There's literature that enriches, there's literature that entertains...I remember Woody Allen said—I think in a book called Woody Allen on Woody Allen?—that what art is is a kind of entertainment, just entertainment for a different kind of person with slightly more sophisticated interests and tastes. Dropping the value judgment, let's just say that there is a kind of entertainment that is all about a certain kind of intellectual stimulation. (Or does it maybe go the opposite direction? Is all entertainment about intellectual stimulation, just different kinds of intellectual stimulation? Colorful flashing lights have got to be about as intellectually stimulating as anything in the world, for a baby, who is only just beginning to learn about the nature of reality, the I and the other, the world of events and accidents and intentionality...I mean, man, do we even have an equivalent, intellectually? It would be like having some pandimensional superbeing give you a tour of something indescribable that makes you feel like a hick not for living on Earth but for living only in the universe.) What I find the very most alienating about its being suggested I'm a snob for enjoying Gravity's Rainbow (because, yes, people think you must be a pretentious jerk if you like stuff like that, and they're often not afraid to tell you) is not the insult, not what I see as the total wrongness of the judgment, but the fact that the reason I like Thomas Pynchon is that I find him incredibly entertaining...and I find a lot of other novels that more people like actually quite boring! And these are not intellectual positions I'm taking—I'm not trying to make some kind of point—it's just that I happen to be a person who likes this one kind of thing and you happen to be a person who likes this other kind of thing; what's so alienating is that you think I can't possibly like what I like or not like what you like and accuse me of being disingenuous or even malicious—what's so alienating is that you reject my taste so absolutely that you can't even conceive of the possibility that it is my taste!
But then of course we're back to the relative versus the absolute. And, sure, I would love to find some way to prove that the stuff I like deserves to be liked. Am I satisfied saying, "Well, I like this and you like that"? No! I want to bring you around to my opinion! And failing that, I want it demonstrated finally and conclusively that I am right and you are wrong! That's why this post is what it is: I don't want to say, "Hey, everybody, I happen to like Grace Paley"; I want to say, "Hey, everybody, Grace Paley is OBJECTIVELY GOOD!"

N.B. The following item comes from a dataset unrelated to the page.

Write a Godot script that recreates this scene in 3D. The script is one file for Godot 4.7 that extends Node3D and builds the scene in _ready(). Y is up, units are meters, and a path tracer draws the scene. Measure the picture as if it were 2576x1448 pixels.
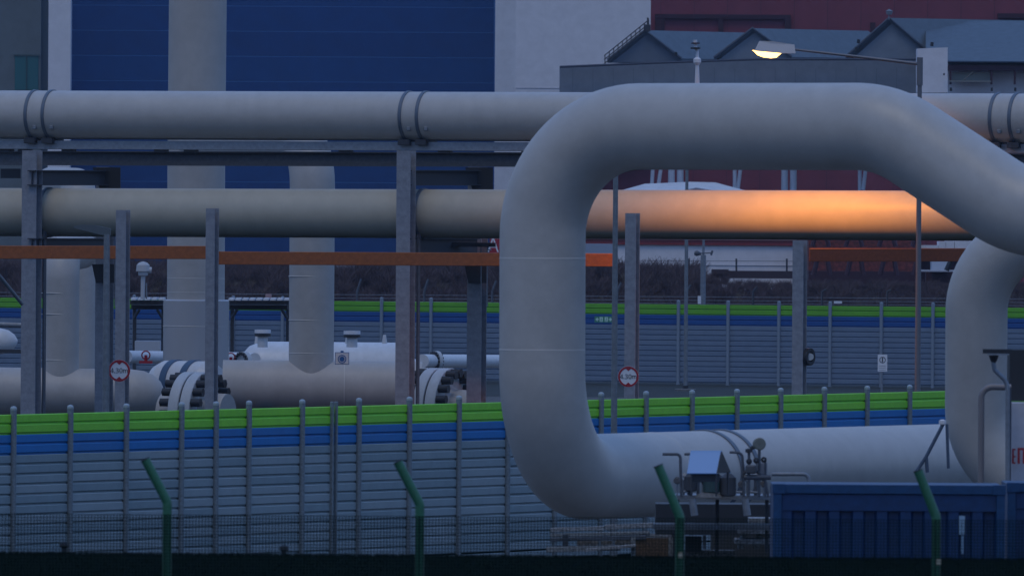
extends Node3D
# A gas landfall station at dusk, seen through a long lens.
# Points are given as (x, y) in a 2576 x 1448 view together with the real scale of the thing (pixels per metre there);
# spot() turns that into a place in the world: distance = F / scale.

const F := 31000.0
const EYE := 8.5
var cam_basis: Basis
var taken := {}
var M := {}
var noise_tex := {}
var rng := RandomNumberGenerator.new()

# ------------------------------------------------------------------ places
func spot(x: float, y: float, s: float) -> Vector3:
	var d := cam_basis * Vector3(x - 1288.0, 724.0 - y, -F)
	return Vector3(0, EYE, 0) + d * ((F / s) / -d.z)

func seen_x(p: Vector3) -> float:
	var q := cam_basis.inverse() * (p - Vector3(0, EYE, 0))
	return 1288.0 + q.x / -q.z * F

func on_line(a: Vector3, b: Vector3, px: float) -> Vector3:
	var lo := -1.0
	var hi := 2.0
	for i in 50:
		var m := (lo + hi) * 0.5
		if seen_x(a.lerp(b, m)) < px: lo = m
		else: hi = m
	return a.lerp(b, lo)

# ------------------------------------------------------------------ mesh builder
class MB:
	var v := PackedVector3Array()
	var n := PackedVector3Array()
	var ix := PackedInt32Array()
	func tri(a: Vector3, b: Vector3, c: Vector3, nn := Vector3.ZERO) -> void:
		var g := (c - a).cross(b - a)
		var k := v.size()
		var nr := nn
		if nn == Vector3.ZERO: nr = g.normalized()
		v.append_array([a, b, c]); n.append_array([nr, nr, nr])
		if g.dot(nr) < 0.0: ix.append_array([k, k + 2, k + 1])
		else: ix.append_array([k, k + 1, k + 2])
	func quad(a: Vector3, b: Vector3, c: Vector3, d: Vector3, nn := Vector3.ZERO) -> void:
		var g := (c - a).cross(b - a)
		if g.length_squared() < 1e-14: g = (d - a).cross(c - a)
		var k := v.size()
		var nr := nn
		if nn == Vector3.ZERO: nr = g.normalized()
		v.append_array([a, b, c, d]); n.append_array([nr, nr, nr, nr])
		if g.dot(nr) < 0.0: ix.append_array([k, k + 2, k + 1, k, k + 3, k + 2])
		else: ix.append_array([k, k + 1, k + 2, k, k + 2, k + 3])
	func box(c: Vector3, size: Vector3, b := Basis(), bev := 0.0) -> MB:
		var h := size * 0.5
		if bev <= 0.0:
			for ax in 3:
				for sg in [-1.0, 1.0]:
					var u := (ax + 1) % 3
					var w := (ax + 2) % 3
					var p := []
					for st in [[-1, -1], [1, -1], [1, 1], [-1, 1]]:
						var q := Vector3.ZERO
						q[ax] = h[ax] * sg; q[u] = h[u] * st[0]; q[w] = h[w] * st[1]
						p.append(c + b * q)
					var nn := Vector3.ZERO
					nn[ax] = sg
					quad(p[0], p[1], p[2], p[3], (b * nn).normalized())
			return self
		# chamfered box: faces, edge strips, corners
		var e := minf(bev, minf(h.x, minf(h.y, h.z)) * 0.49)
		for ax in 3:
			for sg in [-1.0, 1.0]:
				var u := (ax + 1) % 3
				var w := (ax + 2) % 3
				var p := []
				for st in [[-1, -1], [1, -1], [1, 1], [-1, 1]]:
					var q := Vector3.ZERO
					q[ax] = h[ax] * sg; q[u] = (h[u] - e) * st[0]; q[w] = (h[w] - e) * st[1]
					p.append(c + b * q)
				var nn := Vector3.ZERO
				nn[ax] = sg
				quad(p[0], p[1], p[2], p[3], (b * nn).normalized())
		for ax in 3:
			var u := (ax + 1) % 3
			var w := (ax + 2) % 3
			for su in [-1.0, 1.0]:
				for sw in [-1.0, 1.0]:
					var p := []
					for st in [[-1, 0], [1, 0], [1, 1], [-1, 1]]:
						var q := Vector3.ZERO
						q[ax] = (h[ax] - e) * st[0]
						q[u] = (h[u] - (e if st[1] == 1 else 0.0)) * su
						q[w] = (h[w] - (0.0 if st[1] == 1 else e)) * sw
						p.append(c + b * q)
					var nn := Vector3.ZERO
					nn[u] = su; nn[w] = sw
					quad(p[0], p[1], p[2], p[3], (b * nn).normalized())
		for sx in [-1.0, 1.0]:
			for sy in [-1.0, 1.0]:
				for sz in [-1.0, 1.0]:
					var sg := Vector3(sx, sy, sz)
					tri(c + b * (sg * Vector3(h.x, h.y - e, h.z - e)), c + b * (sg * Vector3(h.x - e, h.y, h.z - e)), c + b * (sg * Vector3(h.x - e, h.y - e, h.z)), (b * sg).normalized())
		return self
	# a tube along points; r may be a number or one radius per point
	func tube(pts: Array, r, sides := 24, caps := true) -> MB:
		var m := pts.size()
		var t0: Vector3 = (pts[1] - pts[0]).normalized()
		var up := Vector3.UP if absf(t0.y) < 0.9 else Vector3(0, 0, 1)
		var u := t0.cross(up).normalized()
		var base := v.size()
		var prev := t0
		for i in m:
			var t: Vector3
			if i == 0: t = t0
			elif i == m - 1: t = (pts[i] - pts[i - 1]).normalized()
			else: t = ((pts[i + 1] - pts[i]).normalized() + (pts[i] - pts[i - 1]).normalized()).normalized()
			var axis := prev.cross(t)
			if axis.length() > 1e-7: u = u.rotated(axis.normalized(), prev.angle_to(t))
			u = (u - t * u.dot(t)).normalized()
			var w := t.cross(u)
			var rr: float = r[i] if r is Array else r
			var slope := 0.0
			if r is Array and i > 0 and i < m - 1:
				slope = (r[i - 1] - r[i + 1]) / maxf((pts[i + 1] - pts[i - 1]).length(), 1e-6)
			elif r is Array:
				var j := 1 if i == 0 else m - 1
				slope = (r[j - 1] - r[j]) / maxf((pts[j] - pts[j - 1]).length(), 1e-6)
			for k in sides:
				var a := TAU * k / sides
				var dd := u * cos(a) + w * sin(a)
				v.append(pts[i] + dd * rr)
				n.append((dd + t * slope).normalized())
			prev = t
		for i in m - 1:
			for k in sides:
				var a := base + i * sides + k
				var b := base + i * sides + (k + 1) % sides
				var c := a + sides
				var d := b + sides
				var g := (v[c] - v[a]).cross(v[b] - v[a])
				if g.dot(n[a]) < 0.0: ix.append_array([a, c, b, b, c, d])
				else: ix.append_array([a, b, c, b, d, c])
		if caps:
			for e in [0, m - 1]:
				var t: Vector3 = (pts[0] - pts[1]).normalized() if e == 0 else (pts[m - 1] - pts[m - 2]).normalized()
				for k in range(1, sides - 1):
					tri(v[base + e * sides], v[base + e * sides + k], v[base + e * sides + k + 1], t)
		return self
	# a solid of revolution about an axis: rows of (distance along axis, radius), flat shaded between sharp rows
	func lathe(o: Vector3, dir: Vector3, prof: Array, sides := 24) -> MB:
		var d := dir.normalized()
		var u := d.cross(Vector3.UP if absf(d.y) < 0.9 else Vector3(0, 0, 1)).normalized()
		var w := d.cross(u)
		for i in prof.size() - 1:
			var a: Vector2 = prof[i]
			var b: Vector2 = prof[i + 1]
			var al := (b - a).normalized()
			var base := v.size()
			for k in sides + 1:
				var ang := TAU * k / sides
				var rd := u * cos(ang) + w * sin(ang)
				var nn := (rd * al.x - d * al.y).normalized()
				v.append(o + d * a.x + rd * a.y); n.append(nn)
				v.append(o + d * b.x + rd * b.y); n.append(nn)
			for k in sides:
				var p := base + k * 2
				var g := (v[p + 1] - v[p]).cross(v[p + 2] - v[p])
				if g.length_squared() < 1e-16: g = (v[p + 3] - v[p + 1]).cross(v[p + 2] - v[p + 1])
				if g.dot(n[p]) > 0.0: ix.append_array([p, p + 2, p + 1, p + 1, p + 2, p + 3])
				else: ix.append_array([p, p + 1, p + 2, p + 1, p + 3, p + 2])
		return self
	# outline (world points, convex or not) pushed along vector e
	func prism(outline: Array, e: Vector3) -> MB:
		var c := Vector3.ZERO
		for p in outline: c += p
		c /= outline.size()
		c += e * 0.5
		var nx: Vector3 = (outline[1] - outline[0]).cross(outline[2] - outline[0]).normalized()
		var ux: Vector3 = (outline[1] - outline[0]).normalized()
		var vx := nx.cross(ux)
		var flat := PackedVector2Array()
		for p in outline: flat.append(Vector2((p - outline[0]).dot(ux), (p - outline[0]).dot(vx)))
		var fi := Geometry2D.triangulate_polygon(flat)
		var side := 1.0 if nx.dot(e) > 0.0 else -1.0
		for i in range(0, fi.size(), 3):
			tri(outline[fi[i]], outline[fi[i + 1]], outline[fi[i + 2]], nx * -side)
			tri(outline[fi[i]] + e, outline[fi[i + 1]] + e, outline[fi[i + 2]] + e, nx * side)
		var area := 0.0
		for i in flat.size():
			var q := flat[(i + 1) % flat.size()]
			area += flat[i].x * q.y - q.x * flat[i].y
		for i in outline.size():
			var a: Vector3 = outline[i]
			var b: Vector3 = outline[(i + 1) % outline.size()]
			var nn := (b - a).cross(nx).normalized() * (1.0 if area > 0.0 else -1.0)
			quad(a, b, b + e, a + e, (nn - e.normalized() * nn.dot(e.normalized())).normalized())
		return self
	func mesh(origin := Vector3.ZERO) -> ArrayMesh:
		var vv := v
		if origin != Vector3.ZERO:
			vv = PackedVector3Array()
			vv.resize(v.size())
			for i in v.size(): vv[i] = v[i] - origin
		var a := []
		a.resize(Mesh.ARRAY_MAX)
		a[Mesh.ARRAY_VERTEX] = vv
		a[Mesh.ARRAY_NORMAL] = n
		a[Mesh.ARRAY_INDEX] = ix
		var am := ArrayMesh.new()
		am.add_surface_from_arrays(Mesh.PRIMITIVE_TRIANGLES, a)
		return am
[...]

From a relativistic standpoint, the best you can do to disprove a claim is to show that it's internally contradictory. (And even that of course requires that everyone involved agrees that a position must be consistent to be valid—or indeed that a claim requires validation!) But maybe a more satisfying way around the strictest absolute–relative debate would be to point out the ways in which a thing can have the capacity to affect at leastsome as opposed to merely one: for example, in response to claims that a book like Gravity's Rainbow is "unreadable" (yes, these claims are made, often angrily), the fact that many people do in fact read it might be taken as an appeal to a reality outside of either camp's potentially solipsistically delusional perspective. But then of course you could say, "You're lying."*** And would this argument mean that if a bunch of people see the Virgin Mary's face in a pretzel, then it must in fact be some kind of objective miracle?

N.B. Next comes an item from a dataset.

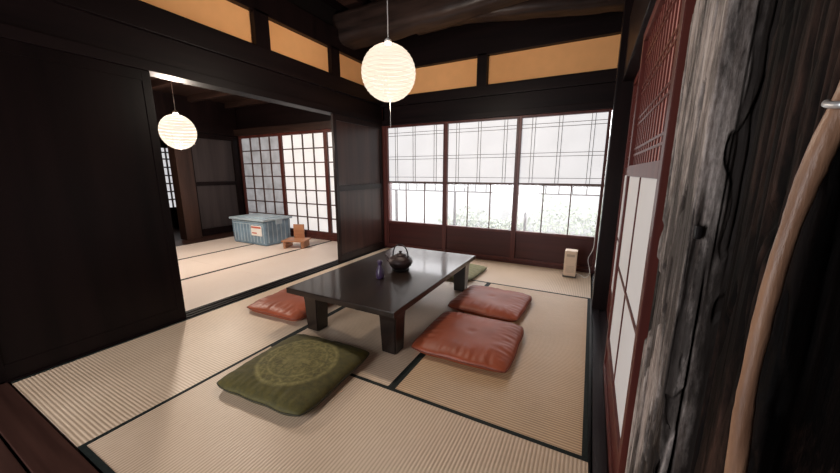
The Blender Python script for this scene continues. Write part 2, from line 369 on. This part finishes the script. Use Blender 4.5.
# ---------------------------------------------------------------- windows, back wall
def win(n,xa,xb):
    y=3.62; s=0.026
    p=boxes('window_%d'%n,[(xa,xa+s,y-.03,y+.02,0.03,1.58),(xb-s,xb,y-.03,y+.02,0.03,1.58),(xa+s,xb-s,y-.03,y+.02,1.555,1.58),(xa+s,xb-s,y-.03,y+.02,0.34,0.37),(xa+s,xb-s,y-.03,y+.02,0.03,0.06)],RED,0.003)
    struct(p,'red-brown framed sliding window with papered upper half')
    box('mid_rail',xa+s,xb-s,y-.01,y+.012,0.874,0.892,KUMID,0.001,p)
    box('lower_panel',xa+s,xb-s,y-.01,y+.005,0.06,0.34,REDX,0,p)
    box('shoji_paper',xa+s,xb-s,y+.006,y+.010,0.892,1.555,SHOJI,0,p)
    box('glass_pane',xa+s,xb-s,y+.004,y+.008,0.37,0.874,GLASS,0,p)
    w=xb-xa-2*s; bars=[]; t=0.0028
    for f in (0.13,0.17,0.46,0.50,0.83,0.87):
        xx=xa+s+w*f; bars.append((xx-t,xx+t,y-.000,y+.006,0.892,1.555))
    for z in (1.49,1.455,1.20,1.165,0.945):
        bars.append((xa+s,xb-s,y-.0005,y+.0055,z-t,z+t))
    boxes('lattice',bars,KUMI,0,p)
    lb=[]
    for f in (0.33,0.67): 
        xx=xa+s+w*f; lb.append((xx-0.0055,xx+0.0055,y-.006,y+.004,0.37,0.874))
    boxes('glazing_bar',lb,KUMID,0,p)
win(1,-2.385,-1.552); win(2,-1.552,-0.718); win(3,-0.718,0.11)
def win2(n,xa,xb,pm):
    y=3.60; s=0.03
    p=boxes('window_%d'%n,[(xa,xa+s,y-.03,y+.02,0.05,1.60),(xb-s,xb,y-.03,y+.02,0.05,1.60),(xa+s,xb-s,y-.03,y+.02,1.56,1.60),(xa+s,xb-s,y-.03,y+.02,0.05,0.12)],RED,0.003)
    struct(p,'lattice shoji window')
    box('shoji_paper',xa+s,xb-s,y+.004,y+.008,0.12,1.56,pm,0,p)
    w=xb-xa-2*s; t=0.008; bars=[]
    for i in range(1,4): xx=xa+s+w*i/4; bars.append((xx-t,xx+t,y-.014,y+.004,0.12,1.56))
    for i in range(1,7): z=0.12+1.44*i/7; bars.append((xa+s,xb-s,y-.0145,y+.0035,z-t,z+t))
    boxes('lattice',bars,KUMID,0,p)
win2(4,-5.33,-4.33,SHOJIG); win2(5,-4.33,-3.40,SHOJI2); win2(6,-3.40,-2.53,SHOJI2)
struct(box('wall_adjoining_back',-7.2,-2.53,3.62,3.72,1.60,2.2,DARKX))
struct(box('wall_far_back',-7.2,-5.335,3.62,3.72,FZ,1.60,DARKWALL))
struct(box('trim_12',-5.4,-2.53,3.52,3.6,1.60,1.70,BPOSTX,0.004))
struct(box('trim_13',-5.4,-2.53,3.56,3.7,FZ,0.05,RED,0.003))
struct(box('ceiling_adjoining',-7.2,-2.56,-1.2,3.8,2.1,2.16,BPOSTX))
struct(boxes('trim_18',[(-5.34,-2.56,y,y+0.07,2.02,2.1) for y in (0.9,1.55,2.2,2.85,3.4)],BPOSTX,0.003),'brown ceiling beams of the adjoining room')
struct(box('trim_14',-5.42,-5.02,0.3,3.56,FZ,0.0,FLOORW,0.002))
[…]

Maybe in the end we can only talk about ourselves and speculate about others, and what matters is how this talk and speculation "land" elsewhere. But that's depressing...it's like we're each on our own desert island putting messages in bottles. How about this: connection and meaning and communication do not take place inside each of us, but by definition require interaction, require the minds of two people. As such, the meeting of two individuals is like a Venn diagram, an overlap, still grounded in individual perception but blending with another's...? There was a lot of talk a few years ago about how you aren't supposed to praise children but are instead supposed to praise their hard work (e.g., instead of "You did such a good job on that paper!" you should say, "You obviously worked really hard on that paper"—which is idiotic because the correlation between hard work and good results is anything but direct), and maybe, like so many things, that's partially true rather than simply true or false: maybe it's good to praise kids but for that praise to be an expression of admiration, something that passes between two individuals in relation to their existence and behavior in the world, rather than an assertion of some kind of absolute static property of the universe—more "I am impressed by you!" or even "You have impressed me!" than "You are impressive!" or "You possess characteristics that are impressive!" for example...?
Oh, I don't know, I'm not a philosopher.****
"I saw a famous angel on television; his garments glistened as if with light. He talked about the situation of angels now. Angels, he said, are like men in some ways. The problem of adoration is felt to be central. He said that for a time the angels had tried adoring each other, as we do, but had found it, finally, 'not enough.' He said they are continuing to search for a new principle."
-Barthelme, City Life 140
* And, in particular, to group her with folks like Barry Hannah and Denis Johnson.a
** My greatest shame: I have never been able to appreciate Tolstoy all that well. I am convinced that probably Anna Karenina is one of the greatest novels ever written, and yet I couldn't get through it because I felt that I was required to accept Tolstoy's morality (as opposed to Dostoevsky, whom everybody seems to agree is vastly inferior to Tolstoy, but whose possibly more explicit Christianity never seems to insist upon itself outside of the fictional world—i.e., if Alyosha believes that Jesus is the Lord, there is no particular pressure for the reader to agree with him before moving forward with the story). Donald Barthelme, in "At the Tolstoy Museum": "The entire building, viewed from the street, suggests that it is about to fall on you. This the architects relate to Tolstoy's moral authority...Too, those who are caught by Tolstoy's eyes, in the various portraits, room after room after room, are not unaffected by the experience. It is like, people, say, committing a small crime and being discovered at it by your father, who stands in four doorways, looking at you." (Further defense of my probably indefensible position: Mailer wrote something about how, when Chekhov met Tolstoy, Tolstoy laid into him about how terrible his plays were, and that they were "even worse than Shakespeare"; Chekhov later wrote [or Mailer imagined that he wrote, I'm not sure which], "I drove to the train station over snow-covered roads. I whipped the horses. I beseeched them to go faster. Faster! And to the full moon I cried aloud, 'I am even worse than Shakespeare!'")
*** I think also of A Fish Called Wanda: "Monkeys don't read Nietzsche." "Yes they do, Otto, they just don't understand it."
**** Although I am the Head of the Philosophy Department at Harvard University.
a In the interest of total clarity I should note that while I have read let's say six of Johnson's books (including the big one), only one (Jesus' Son—a novel of short stories, maybe uncoincidentally) struck me as Great with a capital G, and one other (Resuscitation of a Blind Man) struck me as lowercase great—but in nothing of his that I've read have I not been very pleased with the writing...just more so, sometimes, than I am with the book. If that makes sense. In other words the level on which Johnson's genius is visible to the naked eye is: the sentence?